А дружившая с Кнутом жена Ходасевича[317] Нина Берберова[318], вспоминая его первую жену, «милую и тихую Саррочку», пишет, что, уйдя от нее, Кнут «поселился с новой своей подругой. В этот период жизни я однажды пришла к нему вечером, и она не оставила нас вдвоем, так что, вместо того чтобы читать друг другу стихи, мы должны были вести пустячный разговор, который все время обрывался. Когда я уходила, он пошел провожать меня до метро. Я на лестнице начала уговаривать его вернуться. Но он настоял, и мы вышли на улицу. Помню наш разговор: — Лучше вернуться. — Почему? — Потому что ее вы будете иметь около себя не долго, а меня — всю жизнь. Он усмехнулся, но довел меня до метро и у остановки, под фонарем, прочел свое последнее стихотворение — что-то было им утеряно за последний год, какая-то свежесть и сила.

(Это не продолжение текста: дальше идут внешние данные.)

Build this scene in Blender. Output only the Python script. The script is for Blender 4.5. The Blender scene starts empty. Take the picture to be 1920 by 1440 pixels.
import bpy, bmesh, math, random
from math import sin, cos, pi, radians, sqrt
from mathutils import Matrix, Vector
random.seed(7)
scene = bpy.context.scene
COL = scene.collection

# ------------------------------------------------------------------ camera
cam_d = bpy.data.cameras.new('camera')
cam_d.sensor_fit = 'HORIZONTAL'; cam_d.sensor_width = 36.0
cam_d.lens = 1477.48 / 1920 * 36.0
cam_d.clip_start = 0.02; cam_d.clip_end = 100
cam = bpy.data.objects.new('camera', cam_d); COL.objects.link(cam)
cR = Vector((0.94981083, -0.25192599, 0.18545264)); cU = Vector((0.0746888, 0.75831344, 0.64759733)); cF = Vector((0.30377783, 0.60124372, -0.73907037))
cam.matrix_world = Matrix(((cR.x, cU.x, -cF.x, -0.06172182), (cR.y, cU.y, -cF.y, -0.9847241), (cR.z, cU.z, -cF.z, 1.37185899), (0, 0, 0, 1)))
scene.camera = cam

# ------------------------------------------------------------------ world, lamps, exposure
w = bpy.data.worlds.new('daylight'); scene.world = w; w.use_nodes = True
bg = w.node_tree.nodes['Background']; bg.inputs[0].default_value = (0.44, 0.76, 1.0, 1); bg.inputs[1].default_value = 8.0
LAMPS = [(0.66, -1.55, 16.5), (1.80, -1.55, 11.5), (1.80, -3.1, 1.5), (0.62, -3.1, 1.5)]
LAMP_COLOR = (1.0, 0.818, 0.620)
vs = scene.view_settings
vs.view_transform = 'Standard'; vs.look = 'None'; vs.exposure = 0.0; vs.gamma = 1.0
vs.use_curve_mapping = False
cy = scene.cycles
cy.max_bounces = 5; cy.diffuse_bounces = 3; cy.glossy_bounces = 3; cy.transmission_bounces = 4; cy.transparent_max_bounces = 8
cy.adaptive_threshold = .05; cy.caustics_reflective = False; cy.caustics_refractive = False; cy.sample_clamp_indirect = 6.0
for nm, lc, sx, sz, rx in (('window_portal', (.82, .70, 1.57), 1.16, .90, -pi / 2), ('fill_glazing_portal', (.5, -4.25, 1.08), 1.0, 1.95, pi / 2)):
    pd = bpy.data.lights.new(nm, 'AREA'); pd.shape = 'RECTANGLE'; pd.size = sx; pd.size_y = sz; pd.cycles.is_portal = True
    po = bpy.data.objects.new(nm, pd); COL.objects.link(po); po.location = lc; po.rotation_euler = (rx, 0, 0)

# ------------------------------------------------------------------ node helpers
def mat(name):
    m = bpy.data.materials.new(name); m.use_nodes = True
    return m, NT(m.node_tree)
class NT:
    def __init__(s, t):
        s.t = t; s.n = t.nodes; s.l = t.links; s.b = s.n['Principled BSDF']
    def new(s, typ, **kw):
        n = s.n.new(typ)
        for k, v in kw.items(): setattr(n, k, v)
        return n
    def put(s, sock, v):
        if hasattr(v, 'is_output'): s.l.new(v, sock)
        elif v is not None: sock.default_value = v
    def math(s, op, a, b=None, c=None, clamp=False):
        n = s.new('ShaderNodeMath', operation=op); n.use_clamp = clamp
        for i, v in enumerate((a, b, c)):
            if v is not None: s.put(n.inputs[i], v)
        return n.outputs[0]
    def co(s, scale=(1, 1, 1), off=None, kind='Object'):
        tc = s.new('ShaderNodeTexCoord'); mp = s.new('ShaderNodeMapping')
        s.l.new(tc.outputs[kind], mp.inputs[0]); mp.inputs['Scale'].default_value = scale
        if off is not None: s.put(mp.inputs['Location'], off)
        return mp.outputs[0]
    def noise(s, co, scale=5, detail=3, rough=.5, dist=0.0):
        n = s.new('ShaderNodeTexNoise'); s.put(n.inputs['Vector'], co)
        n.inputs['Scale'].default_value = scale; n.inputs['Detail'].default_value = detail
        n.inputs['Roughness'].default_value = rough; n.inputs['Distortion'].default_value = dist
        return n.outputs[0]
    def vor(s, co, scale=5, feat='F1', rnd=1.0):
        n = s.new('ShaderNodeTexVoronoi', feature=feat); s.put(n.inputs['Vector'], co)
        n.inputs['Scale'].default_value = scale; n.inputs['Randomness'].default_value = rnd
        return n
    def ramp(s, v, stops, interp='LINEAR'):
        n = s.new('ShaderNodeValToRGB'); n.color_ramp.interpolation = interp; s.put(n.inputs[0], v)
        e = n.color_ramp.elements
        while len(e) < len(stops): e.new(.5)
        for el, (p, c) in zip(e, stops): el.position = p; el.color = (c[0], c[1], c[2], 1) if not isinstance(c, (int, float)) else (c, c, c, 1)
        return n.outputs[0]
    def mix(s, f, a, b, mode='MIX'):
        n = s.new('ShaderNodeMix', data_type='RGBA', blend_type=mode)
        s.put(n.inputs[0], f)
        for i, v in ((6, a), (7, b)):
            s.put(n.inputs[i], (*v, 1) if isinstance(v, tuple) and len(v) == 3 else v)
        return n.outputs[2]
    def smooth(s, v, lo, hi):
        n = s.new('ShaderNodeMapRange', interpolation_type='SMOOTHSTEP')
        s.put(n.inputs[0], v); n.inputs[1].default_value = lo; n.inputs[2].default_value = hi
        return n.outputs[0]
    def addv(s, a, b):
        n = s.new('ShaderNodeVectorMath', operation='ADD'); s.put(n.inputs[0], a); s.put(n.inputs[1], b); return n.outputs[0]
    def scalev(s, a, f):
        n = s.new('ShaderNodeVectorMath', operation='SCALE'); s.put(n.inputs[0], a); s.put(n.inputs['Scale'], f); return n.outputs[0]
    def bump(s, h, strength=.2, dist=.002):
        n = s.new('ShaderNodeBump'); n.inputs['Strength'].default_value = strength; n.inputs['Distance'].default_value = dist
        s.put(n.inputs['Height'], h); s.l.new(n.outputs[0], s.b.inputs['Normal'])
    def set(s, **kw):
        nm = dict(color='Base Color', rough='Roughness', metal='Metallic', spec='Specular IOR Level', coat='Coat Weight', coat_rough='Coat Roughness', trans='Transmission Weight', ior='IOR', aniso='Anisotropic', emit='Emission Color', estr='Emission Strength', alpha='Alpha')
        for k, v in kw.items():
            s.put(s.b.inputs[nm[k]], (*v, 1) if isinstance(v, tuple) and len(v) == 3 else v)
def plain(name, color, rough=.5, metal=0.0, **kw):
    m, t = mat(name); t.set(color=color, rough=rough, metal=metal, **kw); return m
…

И мне стало тревожно за него: а вдруг из него ничего не выйдет? И из него, в каком-то смысле, действительно „ничего не вышло“: лучшее, что он написал, было написано в самый ранний его период. Он сам чувствовал, что надо найти что-то новое, но для прозы, которую он пытался писать, у него не было ни языка, ни способностей, а для критики не было образования… В двадцатых годах он держал дешевый ресторан в Латинском квартале, где его сестры и младший брат подавали. До этого он служил на сахарном заводе, а позже занимался ручной раскраской материй, что было в то время модным»[319].

А русский литератор Андрей Седых вспоминает, что Кнут работал рассыльным в немецкой фирме автоматических аппаратов и «с утра до вечера развозил по городу на „трипортере“, трехколесном велосипеде, какие-то товары и этим зарабатывал на пропитание»[320]. На этом велосипеде его и сбила машина. Денег он так и не нажил, хотя отец-бакалейщик его наставлял: «Если найдешь на улице копейку, наступи на нее и подожди, пока все пройдут, вот тогда и подними». А один раз Кнут заявил: «Рассердившись на жизнь, я пустился в … ком-мер-ци-ю, и, что еще смешнее, преуспеваю»[321].

Но действительно преуспел он, когда в эмигрантские годы раскрылись его поэтические способности, оцененные такими пристрастными критиками, как Бунин[322] и Ходасевич, увидевшими в стихах Кнута «мужественное своеобразие». Берберова вспоминает, что Ходасевич сказал Кнуту: «Так по-русски не говорят. — Где не говорят? — В Москве. — А в Кишиневе говорят»[323]. Дарование Кнута оценили и его товарищи по цеху, с которыми он создал журнал «Новый дом» и литературное объединение «Перекресток» и регулярно посещал заседания Союза молодых поэтов на улице Данфер-Рошро, 79.